**DATASET EXTRACT**.
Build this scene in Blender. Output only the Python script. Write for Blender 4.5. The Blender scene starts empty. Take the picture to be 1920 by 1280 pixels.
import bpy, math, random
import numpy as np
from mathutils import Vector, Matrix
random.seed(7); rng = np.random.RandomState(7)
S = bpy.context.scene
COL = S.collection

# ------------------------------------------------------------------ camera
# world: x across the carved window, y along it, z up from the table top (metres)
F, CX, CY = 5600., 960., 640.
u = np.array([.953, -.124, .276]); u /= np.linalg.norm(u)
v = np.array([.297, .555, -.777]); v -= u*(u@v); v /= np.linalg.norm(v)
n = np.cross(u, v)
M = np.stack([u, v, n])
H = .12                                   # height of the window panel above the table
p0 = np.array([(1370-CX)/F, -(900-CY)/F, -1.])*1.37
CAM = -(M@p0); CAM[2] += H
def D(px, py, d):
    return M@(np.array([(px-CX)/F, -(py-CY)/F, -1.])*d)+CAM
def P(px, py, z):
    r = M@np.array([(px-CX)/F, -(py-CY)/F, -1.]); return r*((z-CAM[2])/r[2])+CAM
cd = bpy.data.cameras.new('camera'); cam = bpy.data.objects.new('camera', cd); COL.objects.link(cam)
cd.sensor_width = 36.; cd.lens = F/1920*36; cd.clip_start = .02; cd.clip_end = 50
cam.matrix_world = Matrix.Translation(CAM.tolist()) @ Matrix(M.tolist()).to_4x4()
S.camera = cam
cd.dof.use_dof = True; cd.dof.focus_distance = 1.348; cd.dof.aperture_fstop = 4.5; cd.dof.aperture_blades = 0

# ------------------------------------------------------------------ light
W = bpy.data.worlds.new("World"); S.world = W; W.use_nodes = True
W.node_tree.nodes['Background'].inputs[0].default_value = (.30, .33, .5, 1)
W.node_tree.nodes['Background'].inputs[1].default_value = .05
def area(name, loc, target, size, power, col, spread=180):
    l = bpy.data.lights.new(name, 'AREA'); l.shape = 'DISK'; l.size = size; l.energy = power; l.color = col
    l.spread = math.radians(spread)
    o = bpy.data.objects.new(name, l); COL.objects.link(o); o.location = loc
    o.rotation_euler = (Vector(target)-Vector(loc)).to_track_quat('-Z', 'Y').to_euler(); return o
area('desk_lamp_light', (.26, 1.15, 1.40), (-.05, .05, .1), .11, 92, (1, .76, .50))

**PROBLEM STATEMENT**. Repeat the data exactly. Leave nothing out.

**ANSWER FOR THE TASK**.
Build this scene in Blender. Output only the Python script. Write for Blender 4.5. The Blender scene starts empty. Take the picture to be 1920 by 1280 pixels.
import bpy, math, random
import numpy as np
from mathutils import Vector, Matrix
random.seed(7); rng = np.random.RandomState(7)
S = bpy.context.scene
COL = S.collection

# ------------------------------------------------------------------ camera
# world: x across the carved window, y along it, z up from the table top (metres)
F, CX, CY = 5600., 960., 640.
u = np.array([.953, -.124, .276]); u /= np.linalg.norm(u)
v = np.array([.297, .555, -.777]); v -= u*(u@v); v /= np.linalg.norm(v)
n = np.cross(u, v)
M = np.stack([u, v, n])
H = .12                                   # height of the window panel above the table
p0 = np.array([(1370-CX)/F, -(900-CY)/F, -1.])*1.37
CAM = -(M@p0); CAM[2] += H
def D(px, py, d):
    return M@(np.array([(px-CX)/F, -(py-CY)/F, -1.])*d)+CAM
def P(px, py, z):
    r = M@np.array([(px-CX)/F, -(py-CY)/F, -1.]); return r*((z-CAM[2])/r[2])+CAM
cd = bpy.data.cameras.new('camera'); cam = bpy.data.objects.new('camera', cd); COL.objects.link(cam)
cd.sensor_width = 36.; cd.lens = F/1920*36; cd.clip_start = .02; cd.clip_end = 50
cam.matrix_world = Matrix.Translation(CAM.tolist()) @ Matrix(M.tolist()).to_4x4()
S.camera = cam
cd.dof.use_dof = True; cd.dof.focus_distance = 1.348; cd.dof.aperture_fstop = 4.5; cd.dof.aperture_blades = 0

# ------------------------------------------------------------------ light
W = bpy.data.worlds.new("World"); S.world = W; W.use_nodes = True
W.node_tree.nodes['Background'].inputs[0].default_value = (.30, .33, .5, 1)
W.node_tree.nodes['Background'].inputs[1].default_value = .05
def area(name, loc, target, size, power, col, spread=180):
    l = bpy.data.lights.new(name, 'AREA'); l.shape = 'DISK'; l.size = size; l.energy = power; l.color = col
    l.spread = math.radians(spread)
    o = bpy.data.objects.new(name, l); COL.objects.link(o); o.location = loc
    o.rotation_euler = (Vector(target)-Vector(loc)).to_track_quat('-Z', 'Y').to_euler(); return o
area('desk_lamp_light', (.26, 1.15, 1.40), (-.05, .05, .1), .11, 92, (1, .76, .50))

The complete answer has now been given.